After 1990, many of these spaces fell into a kind of administrative limbo. The factories that had once sponsored neighborhood sports facilities lost their economic footing, city halls were still finding their feet, and playgrounds kept the same metal structures for years, growing more worn each season. The open courtyard between blocks, the unfenced space where children built routes through drying racks and makeshift garages, got swallowed gradually by parked cars. An architect who documented these in-between spaces of Bucharest's blocks for a photography project put it plainly: the old gangs of neighborhood kids disappeared as non-stop traffic between the buildings took over ground that used to belong to them.
The 2000s: plastic structures arrive, slowly
With the first wave of private investment and somewhat steadier city budgets from the mid-2000s on, colored plastic replaced metal. Yellow and green slides, combined platform-and-climber structures became the new standard, but installation was uneven across the city: some districts got new playgrounds next to freshly insulated apartment blocks, others kept their communist-era structures with little more than a fresh coat of paint. The ground under the equipment stayed, in most of the city, the same mix of sand, packed dirt, and occasional concrete slabs.
The recent years: rubber surfacing, accessibility, and competition between districts
The real shift came with the systematic rehabilitation programs launched by district administrations, most visible from 2023 onward. Sector 6 went furthest: it counts 110 playgrounds outside its ten major parks, and 85 of them have already been fully modernized with permeable shock-absorbing rubber surfacing, so the spaces stay usable after rain or through winter without turning to mud. The playground on Rușețu Street has a miniature road course, complete with traffic signs and pedestrian crossings, meant to teach kids the rules of the street through play — the only one of its kind in the city.

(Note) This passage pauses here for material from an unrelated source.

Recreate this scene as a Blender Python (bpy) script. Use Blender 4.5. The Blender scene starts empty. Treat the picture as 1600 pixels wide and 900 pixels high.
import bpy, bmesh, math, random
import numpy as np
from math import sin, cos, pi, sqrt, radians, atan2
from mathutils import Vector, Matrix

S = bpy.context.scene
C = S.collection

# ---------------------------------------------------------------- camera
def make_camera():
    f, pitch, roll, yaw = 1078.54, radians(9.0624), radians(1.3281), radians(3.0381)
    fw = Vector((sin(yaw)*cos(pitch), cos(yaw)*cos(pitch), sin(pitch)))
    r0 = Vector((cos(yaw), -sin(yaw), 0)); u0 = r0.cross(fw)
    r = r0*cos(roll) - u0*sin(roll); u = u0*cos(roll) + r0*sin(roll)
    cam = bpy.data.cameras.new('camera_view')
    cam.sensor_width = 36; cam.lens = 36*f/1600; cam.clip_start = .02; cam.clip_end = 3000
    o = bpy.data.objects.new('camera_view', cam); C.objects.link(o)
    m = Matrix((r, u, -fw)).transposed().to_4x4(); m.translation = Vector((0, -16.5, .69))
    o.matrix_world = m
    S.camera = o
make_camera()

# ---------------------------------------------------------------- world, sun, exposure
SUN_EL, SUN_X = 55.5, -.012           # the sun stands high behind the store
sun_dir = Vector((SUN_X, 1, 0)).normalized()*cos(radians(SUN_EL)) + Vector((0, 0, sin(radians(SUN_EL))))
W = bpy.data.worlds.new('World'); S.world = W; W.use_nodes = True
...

Alongside standard playgrounds, the district added three pump tracks, also the only ones in Bucharest, a skatepark, and four fenced dog runs.
Sector 5 followed a similar model on a smaller scale: the playgrounds on Malcoci Street and Inginer Dumitru Teodoru Street were fully dismantled and rebuilt with new equipment, expanded protective surfacing, and LED lighting, alongside tree planting and an automated irrigation system for the surrounding green space. The same standards, code-compliant equipment, accessible for children with disabilities, safe surfacing year-round, now show up in Sector 6's newest rehabilitations too, where playgrounds recently finished in Giulești, Crângași, Militari, and Drumul Taberei use equipment sourced from the US, Sweden, and Spain.
Playgrounds move into larger park projects
The most visible construction site right now is Insula Îngerilor, on Lake Herăstrău, under rehabilitation since February 2025 and, as of late May 2026, roughly 70 percent complete. The project pairs playgrounds with floating islands, docks, a beach area on green space, and a fountain, with a targeted opening by the end of July 2026. In parallel, on Lake Morii in Sector 6, the recreation area on the island is due for handover on July 20, and work has already started on a linear park along the lake's northern shore.
What changed isn't just the material the slides are made of. A playground is no longer designed as an isolated patch of metal dropped between apartment blocks, but as part of a park, with green space, lighting, sports courts, and, increasingly, explicit thought given to children with disabilities. What's still unclear is how quickly that standard reaches the neighborhoods still waiting their turn, with their tired 2000s-era equipment.